Monday, January 26, 2009

I find myself trying to write a wedding announcement for two kids who have known each other ten months, met at the beginning of '08 and have been "inseparable" since, who say that after a month they are "still" madly in love. And I feel like someone watching a car crash about to happen.

Am I cynical here, or correct? or just wounded? or all three? The words she was saying in the brief phone interview were almost word for word L's dumb excuses for leaving me to marry someone new.

But also, in a lifetime measured in decades, what can we glean in months?

More importantly, how do I bite my tongue for long enough to write an announcement?

Most importantly, how did I get so damn jaded?

2 comments:

gyra said...

all three.

it does work out sometimes, the insta-marriage, but i don't know how anyone can know ahead of time. it just seems like a function of personalities x luck.
you've either got to change a lot over those few months and see that you still work well together through those changes (in which case, good for you and my blessings);
or you take your chances and maybe it works out or maybe it doesn't;
or you've got to figure neither of you is ever going to change much. which might give you a happy life together, but is nevertheless sad.

not that i'm the most unjaded person around when it comes to this.

Rachel said...

I mean, they could live together for 10 years, marry, and then divorce when they're almost 50. I don't think there's ever a point at which you can decide you're set for life. There isn't an age or a stage of a relationship in which you can think you're done changing, or that you can adapt to any amount or kind of another's growth.

That being said, I've had my own set of circumstances this past year to make me wary of marriage and its durability. I'm honestly astonished how many people you know getting married. I thought we would be the generation who stopped believing in marriage because of what it did to our parents.

THAT being said, I admire their faith. Would like to mail-order some of it if I could. Would like to be able to discern faith from blind infatuation. (Would like to stop writing poems in comment boxes)

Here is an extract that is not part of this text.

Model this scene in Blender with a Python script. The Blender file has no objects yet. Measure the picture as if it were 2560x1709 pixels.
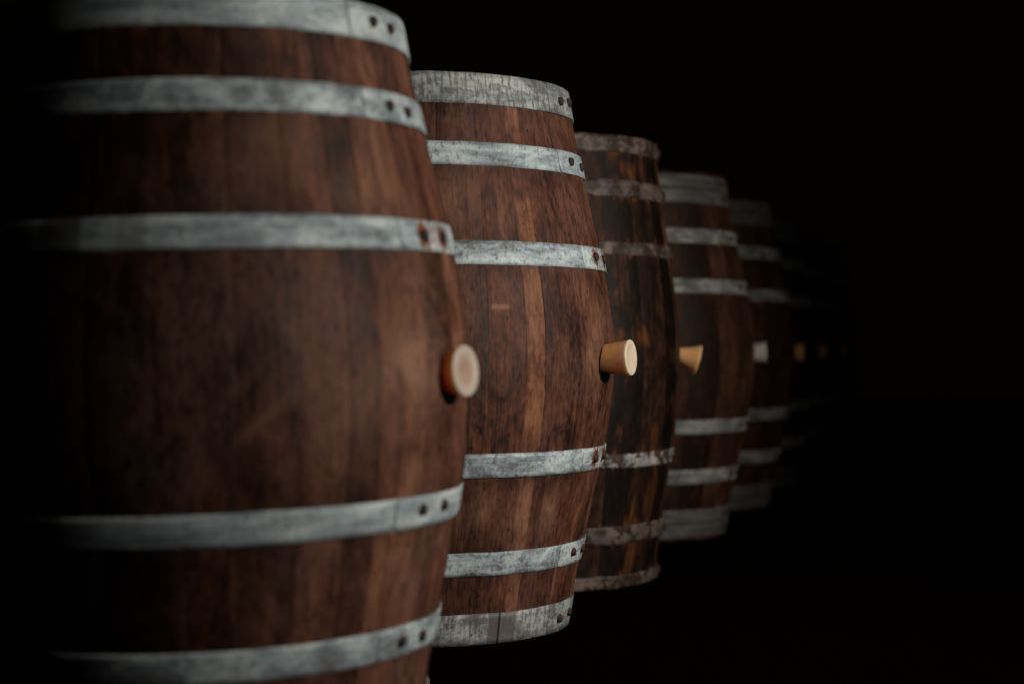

The sometimes painful dynamic tension of falling in love, it seems to me, is to trust what's beautiful at the moment, knowing that trust doesn't mean the other person will always do what you want them to do. Knowing that everything is impermanent, but that that doesn't mean you can't ever relax into a good thing. It means being elastic enough not to break when you fall. It means taking responsibility for the possibility of getting really damaged, but not letting yourself get deformed by it.

THAT being said, being wildly in love after a month is no great feat. I wish them luck and wisdom. They'll need them.